The political dramas playing out in Washington — the fallout of the Jan. 6 mob attack on the U.S. Capitol and the inauguration of a new president — may have overshadowed the annual marking of Martin Luther King, Jr. Day, a holiday that usually provokes some reflection on the civil rights hero’s legacy.
There was irony in watching the Trump-to-Biden transfer of power nearly monopolize Americans’ attention, because King’s legacy is as relevant as ever — not the sanitized, one-dimensional King remembered for his heroic efforts at racial justice and reconciliation. A more radical, complicated King, although committed to non-violent resistance, believed in forcefully upsetting the existing order.
King sharply criticized capitalism. He condemned the Vietnam War, referring to the U.S. government “as the greatest purveyor of violence in the world today” in a powerful oration at a historic church in New York in 1967, a year before his death. King castigated white moderates who were “more devoted to ‘order’ than to justice.”
Recovering the full profile of King’s activism and worldview is important because the events of our time resemble the tumultuous 1960s. America today is fighting endless wars in faraway places. We experienced a summer of racial protest over police brutality. Moreover, Donald Trump rode to the White House on a populist fervor fueled in part by racial resentments, and a mob with a number of known white supremacists attacked the U.S. Capitol to overturn the election on Jan. 6.
In Episode 4 of History As It Happens, the conversation focuses on why King tied these issues together to explain why freedom for Black Americans had been delayed for so long. For instance, the war in Vietnam drained funds from the Great Society anti-poverty program at home.
As King said during an appearance on the Merv Griffin Show in 1967, “I think this war is playing havoc with our domestic destinies. It has been estimated that we spend about $500,000 to kill every enemy soldier while we spent only about $53 a year for every person categorized as poverty-stricken.”
The civil rights leader expounded on his anti-war views in his aforementioned oration at the Riverside Church in New York, and by this point, King’s popularity had already sunk to a low point. A Gallup poll in 1966 found almost two-thirds of Americans held an unfavorable opinion of him — a rather different attitude than the one prevailing today in American society, where King is almost universally idolized.
“I do think Dr. King’s legacy has been sanitized in many cases and simplified,” said historian Raymond Arsenault of the University of South Florida, an author of 10 books on the civil rights movement, in an interview for the podcast.
“It really sells him short as an impactful figure in American history and world history.
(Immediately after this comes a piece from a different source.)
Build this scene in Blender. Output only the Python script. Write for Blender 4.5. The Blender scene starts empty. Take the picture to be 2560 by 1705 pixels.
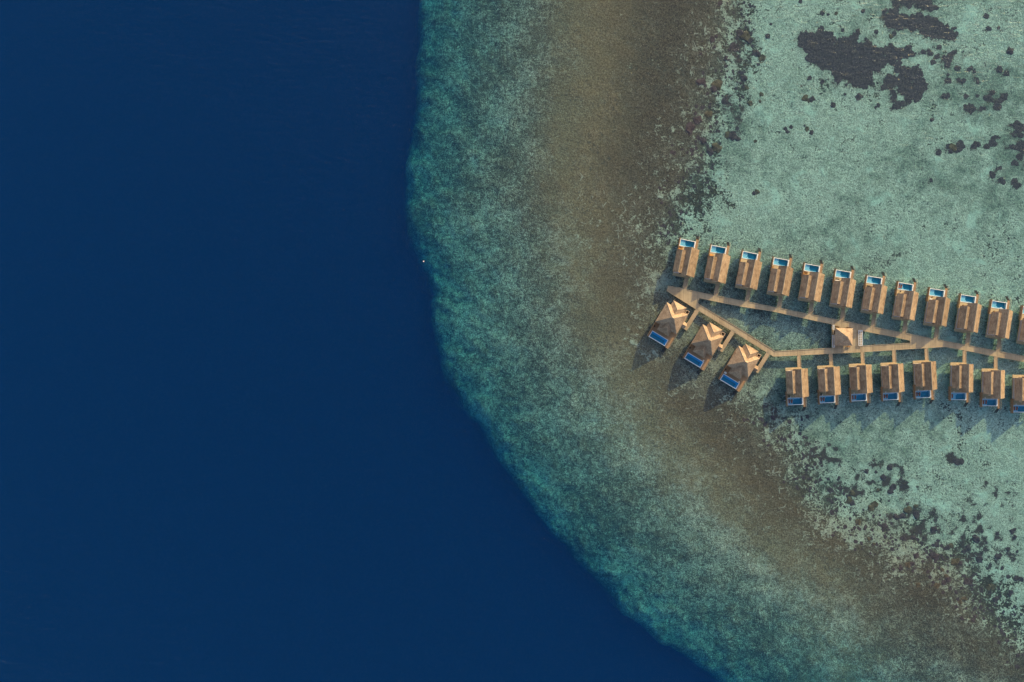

His radicalism is sometimes forgotten because he was such a devoted follower of non-violence,” said Arsenault. “It was true to some degree during King’s lifetime.”
King was an opponent of the Vietnam War before his 1967 speech but he muted his criticisms of U.S. militarism to avoid rankling allies who wanted the movement’s focus to remain solely domestic affairs, Arsenault said. But, as King articulated from that New York pulpit, the two issues could not be separated any longer.
Here is an excerpt from his ‘Beyond Vietnam’ oration:
“As I have walked among the desperate, rejected, and angry young men, I have told them that Molotov cocktails and rifles would not solve their problems. I have tried to offer them my deepest compassion while maintaining my conviction that social change comes most meaningfully through nonviolent action. But they asked, and rightly so, ‘What about Vietnam?’ They asked if our own nation wasn’t using massive doses of violence to solve its problems, to bring about the changes it wanted. Their questions hit home, and I knew that I could never again raise my voice against the violence of the oppressed in the ghettos without having first spoken clearly to the greatest purveyor of violence in the world today: my own government.”
Arsenault said King’s remarks did not go over well.
“King decided to let it all out. His advisors warned him against it. They really thought it would alienate people within the civil rights movement and in the broader society,” said Arsenault, who said ardent criticism of the war alienated an important King ally, President Lyndon Johnson.
A little more than a year later, King was assassinated in Memphis one week after leading a march in support of striking sanitation workers, part of the burgeoning Poor People’s Campaign. His vision of justice had expanded to include economic rights as fundamental to civil rights.
The Black Lives Matter protests that broke out after the police killing of George Floyd in Minnesota served as a reminder that the spirit of King’s activism lives on, although his work remains incomplete, Arsenault said.
“It was so encouraging that so many people turned out who had never been involved in political activism before,” he said.
Opposition to war, poverty, and unchecked capitalism, as well as institutional racism, comprised King’s activism — a more complete picture of our past that better serves our understanding of the present.